The community swimming pool/Carlos Pueblo
Our subdivision swimming pool is a well maintain Olympic side facility regularly open from April 1 and close on October 1 every year. In recent years, I have developed a habit to swim after tennis every morning and fully utilized such facility. I like to do 20 laps each time about 4 kilometers which would help me to take a couple of naps during a day and makes me have a quality sleep almost every night. I feel that I am very fortunate to have this pool in my last stage of my limited life.
I learned how to swim when I was at 8 years old at a small mountain town at the center part of Taiwan, Puli. The elementary school arranged a 6 grader as a leader to walk us back to home after school. That tall handsome boy took me to learn how to swim at a small creek by a liquor factory. The water quality was excellent back to that time and I was very impressed. Later in my life after leaving Puli, I had went back to that town and attempted several times to locate such creek in vain. The township needed the space and put a cover on the surface of the creek. Before we moved out of the town, my dad's company converted an old sugar massecuite pool, the left over of un-crystallized sugar pulp, to be a swimming pool with bamboo bottom. I did see my dad's swimming once at that pool with a former swim suite which was a gift from a Japanese friend when he couldn't bring back to Japan after the War.
My dad did ask his engineer colleague, Mr.

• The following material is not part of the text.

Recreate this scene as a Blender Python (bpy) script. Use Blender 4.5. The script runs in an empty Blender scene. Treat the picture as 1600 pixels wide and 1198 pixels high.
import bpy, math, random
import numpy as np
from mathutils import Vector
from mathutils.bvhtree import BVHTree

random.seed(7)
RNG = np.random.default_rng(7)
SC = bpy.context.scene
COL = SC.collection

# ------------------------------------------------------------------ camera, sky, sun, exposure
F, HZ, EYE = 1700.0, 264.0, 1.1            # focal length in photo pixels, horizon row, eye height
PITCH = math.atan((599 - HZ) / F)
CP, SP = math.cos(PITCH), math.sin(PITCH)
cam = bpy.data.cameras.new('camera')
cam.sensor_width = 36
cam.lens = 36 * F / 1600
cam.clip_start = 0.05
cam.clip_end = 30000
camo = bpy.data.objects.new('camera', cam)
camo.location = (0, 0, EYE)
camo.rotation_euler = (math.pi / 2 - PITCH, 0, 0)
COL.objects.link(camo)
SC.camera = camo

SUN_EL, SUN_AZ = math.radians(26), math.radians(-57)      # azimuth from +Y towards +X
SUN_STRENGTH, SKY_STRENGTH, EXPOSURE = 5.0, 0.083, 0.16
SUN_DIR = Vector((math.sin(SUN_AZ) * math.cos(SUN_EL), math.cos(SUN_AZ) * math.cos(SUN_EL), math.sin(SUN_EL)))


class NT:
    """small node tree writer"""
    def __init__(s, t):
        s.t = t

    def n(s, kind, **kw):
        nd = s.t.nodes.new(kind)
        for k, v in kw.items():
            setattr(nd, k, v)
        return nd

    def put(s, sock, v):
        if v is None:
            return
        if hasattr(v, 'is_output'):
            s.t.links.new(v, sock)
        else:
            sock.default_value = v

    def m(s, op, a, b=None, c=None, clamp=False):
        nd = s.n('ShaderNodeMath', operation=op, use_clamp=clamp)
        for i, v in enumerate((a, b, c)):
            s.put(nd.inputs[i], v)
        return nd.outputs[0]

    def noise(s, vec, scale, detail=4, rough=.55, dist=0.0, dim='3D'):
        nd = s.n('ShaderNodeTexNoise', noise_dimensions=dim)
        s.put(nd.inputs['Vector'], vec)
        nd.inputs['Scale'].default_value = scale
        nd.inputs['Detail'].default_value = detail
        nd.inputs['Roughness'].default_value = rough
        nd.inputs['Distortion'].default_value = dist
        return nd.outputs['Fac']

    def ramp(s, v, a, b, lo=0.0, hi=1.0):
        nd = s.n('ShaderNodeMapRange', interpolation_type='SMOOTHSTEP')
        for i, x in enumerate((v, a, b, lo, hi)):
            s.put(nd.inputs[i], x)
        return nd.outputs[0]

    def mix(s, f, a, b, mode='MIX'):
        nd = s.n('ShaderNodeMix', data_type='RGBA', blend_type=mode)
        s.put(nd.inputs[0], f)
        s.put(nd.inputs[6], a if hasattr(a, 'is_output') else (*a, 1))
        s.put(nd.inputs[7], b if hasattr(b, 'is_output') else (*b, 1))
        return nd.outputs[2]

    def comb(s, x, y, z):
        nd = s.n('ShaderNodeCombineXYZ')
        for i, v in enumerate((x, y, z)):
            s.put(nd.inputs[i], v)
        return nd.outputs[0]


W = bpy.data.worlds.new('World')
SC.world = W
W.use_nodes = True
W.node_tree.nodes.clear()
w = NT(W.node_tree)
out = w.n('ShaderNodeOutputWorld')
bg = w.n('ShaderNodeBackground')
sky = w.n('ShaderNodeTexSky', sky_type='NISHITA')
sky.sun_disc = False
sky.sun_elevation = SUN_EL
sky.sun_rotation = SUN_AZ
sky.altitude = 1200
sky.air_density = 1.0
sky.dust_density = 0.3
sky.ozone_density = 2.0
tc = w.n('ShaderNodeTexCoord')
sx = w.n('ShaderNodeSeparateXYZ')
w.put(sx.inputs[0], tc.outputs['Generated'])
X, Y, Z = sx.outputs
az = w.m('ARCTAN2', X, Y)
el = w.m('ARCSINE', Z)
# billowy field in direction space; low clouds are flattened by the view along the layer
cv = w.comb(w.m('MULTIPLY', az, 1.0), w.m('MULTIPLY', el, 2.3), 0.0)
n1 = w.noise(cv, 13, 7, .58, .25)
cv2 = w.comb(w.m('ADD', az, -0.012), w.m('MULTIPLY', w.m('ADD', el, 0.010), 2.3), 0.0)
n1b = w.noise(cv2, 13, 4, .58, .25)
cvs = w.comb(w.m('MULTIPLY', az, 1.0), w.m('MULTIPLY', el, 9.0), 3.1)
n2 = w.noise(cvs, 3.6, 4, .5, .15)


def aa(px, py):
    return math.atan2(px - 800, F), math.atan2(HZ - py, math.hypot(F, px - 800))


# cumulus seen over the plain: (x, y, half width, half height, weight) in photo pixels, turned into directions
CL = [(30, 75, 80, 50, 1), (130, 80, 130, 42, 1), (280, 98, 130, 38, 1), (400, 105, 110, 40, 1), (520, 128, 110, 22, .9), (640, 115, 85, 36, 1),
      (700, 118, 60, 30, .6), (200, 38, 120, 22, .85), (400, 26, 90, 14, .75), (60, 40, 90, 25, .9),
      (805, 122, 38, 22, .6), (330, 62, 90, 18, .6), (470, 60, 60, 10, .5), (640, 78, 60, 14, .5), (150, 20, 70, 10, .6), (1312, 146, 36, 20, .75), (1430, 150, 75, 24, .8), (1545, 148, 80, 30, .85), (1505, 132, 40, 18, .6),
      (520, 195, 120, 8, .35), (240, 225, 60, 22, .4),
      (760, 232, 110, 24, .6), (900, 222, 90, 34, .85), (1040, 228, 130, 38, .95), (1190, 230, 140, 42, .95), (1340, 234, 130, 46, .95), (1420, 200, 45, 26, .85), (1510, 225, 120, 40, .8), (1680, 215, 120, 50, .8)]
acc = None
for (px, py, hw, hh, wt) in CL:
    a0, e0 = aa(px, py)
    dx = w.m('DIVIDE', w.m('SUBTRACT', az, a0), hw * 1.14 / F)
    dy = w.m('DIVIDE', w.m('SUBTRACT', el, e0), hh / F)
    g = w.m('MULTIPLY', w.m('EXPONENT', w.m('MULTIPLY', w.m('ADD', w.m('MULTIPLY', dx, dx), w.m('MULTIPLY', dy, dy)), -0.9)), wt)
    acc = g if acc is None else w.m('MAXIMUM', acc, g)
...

Tzu Wan Fu, to teach and improve my skill to swim. I still remember this gentleman, a young graduate from the current day Cheng Kung University. He recommended me to follow him to swim in laps as much as we could.
As I noticed, swimming is like a meditation of respiration. You must practice in take the air and expel the air from your lungs like the lotus sit in Buddhism. I can't do well in lotus sit; yet I can swim 4 kilometers at one time and maybe more.